Late Adolescence (eighteen–twenty-three years):
While
this epoch can occur when
an individual is as young as
sixteen years old, late adolescence sets in once an individual
has the ability to experience both intimacy and lust toward
one person, and a long-term relationship is the main focus of
the individual. This epoch is also characterized by the
individual learning how to cope with life in the adult world.
Adulthood (twenty-three years and older):
During this
epoch, the individual establishes his or her career, financial
security,
and family, and his or her pattern for viewing the
world is stable. If there is success in the earlier epochs,
relationships and socialization become far easier; however, if
success does not occur in previous epochs, interpersonal
conflicts that lead to anxiety will be much more common.

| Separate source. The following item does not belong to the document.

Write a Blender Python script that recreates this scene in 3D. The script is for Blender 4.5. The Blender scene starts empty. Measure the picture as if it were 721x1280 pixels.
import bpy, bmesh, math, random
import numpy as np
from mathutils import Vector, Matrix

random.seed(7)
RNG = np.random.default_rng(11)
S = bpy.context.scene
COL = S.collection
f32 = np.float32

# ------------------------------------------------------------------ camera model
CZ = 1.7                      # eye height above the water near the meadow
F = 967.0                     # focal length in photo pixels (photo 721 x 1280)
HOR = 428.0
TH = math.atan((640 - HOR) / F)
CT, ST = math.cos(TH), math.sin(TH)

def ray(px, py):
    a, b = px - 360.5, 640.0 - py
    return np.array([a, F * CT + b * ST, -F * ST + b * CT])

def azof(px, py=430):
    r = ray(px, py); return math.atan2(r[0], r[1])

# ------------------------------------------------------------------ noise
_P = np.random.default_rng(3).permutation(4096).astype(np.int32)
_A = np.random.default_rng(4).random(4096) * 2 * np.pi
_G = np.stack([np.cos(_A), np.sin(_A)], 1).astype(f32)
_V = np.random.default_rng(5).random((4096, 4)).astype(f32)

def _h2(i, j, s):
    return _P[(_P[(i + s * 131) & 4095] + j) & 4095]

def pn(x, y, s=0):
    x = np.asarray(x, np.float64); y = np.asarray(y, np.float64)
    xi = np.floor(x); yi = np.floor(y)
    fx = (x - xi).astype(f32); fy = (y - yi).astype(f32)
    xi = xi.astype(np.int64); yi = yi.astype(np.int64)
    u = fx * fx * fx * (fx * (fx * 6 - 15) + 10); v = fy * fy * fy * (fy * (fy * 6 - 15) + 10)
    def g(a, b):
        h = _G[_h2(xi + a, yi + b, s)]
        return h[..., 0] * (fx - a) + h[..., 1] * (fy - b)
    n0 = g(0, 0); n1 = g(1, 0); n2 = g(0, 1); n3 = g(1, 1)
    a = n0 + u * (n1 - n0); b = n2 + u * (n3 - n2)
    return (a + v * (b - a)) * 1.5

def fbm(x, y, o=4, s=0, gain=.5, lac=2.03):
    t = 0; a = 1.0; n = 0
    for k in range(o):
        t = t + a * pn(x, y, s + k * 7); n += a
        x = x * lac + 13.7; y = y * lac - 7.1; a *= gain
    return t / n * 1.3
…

From Harry Stack Sullivan’s extensive
work in personality came
interpersonal psychoanalysis, a form of psychoanalysis that focused
on understanding the present psychopathy of an individual by
looking at the interactions of his or her past. While Sullivan’s
theories have become less popular, his influence in psychology
remains.
THE MAGICAL NUMBER SEVEN, PLUS
OR MINUS TWO
Memory limits
In 1956, cognitive psychologist George A. Miller published his now-
famous paper entitled “The Magical Number Seven,
Plus or Minus
Two: Some Limits on Our Capacity for Processing Information.” In
it, Miller theorized that a person’s short-term memory (STM) can
only hold around seven items, plus or minus two, at any given time.
In order to deal with any information that is larger than seven
items, we must first organize this information into large chunks. For
example, by combining words into sentences, or combining
sentences into stories, we are able to hold more than seven words in
our short-term memory. However, our memory still only has the
ability to hold seven of these chunks at one time. For example, an
individual will have a hard time being able to recall a sequence such
as this because there are more than seven numbers:
4 8 1 9 7 6 2 0 1 3
However, by naturally grouping
these numbers into chunks, our
short-term memory will be able to recall these numbers. In the
sequence above, if we group the numbers together (let’s say we
group them as something familiar, like years), we can then make
that sequence of ten numbers into the following sequence:
4 – 8 – 1976 – 2013
Before, we would have struggled to recall ten individual numbers,
but now we only have a string consisting of four chunks, and it is
much easier to remember.
In order to improve the capacity of one’s short-term memory, the
information must be organized into bigger chunks.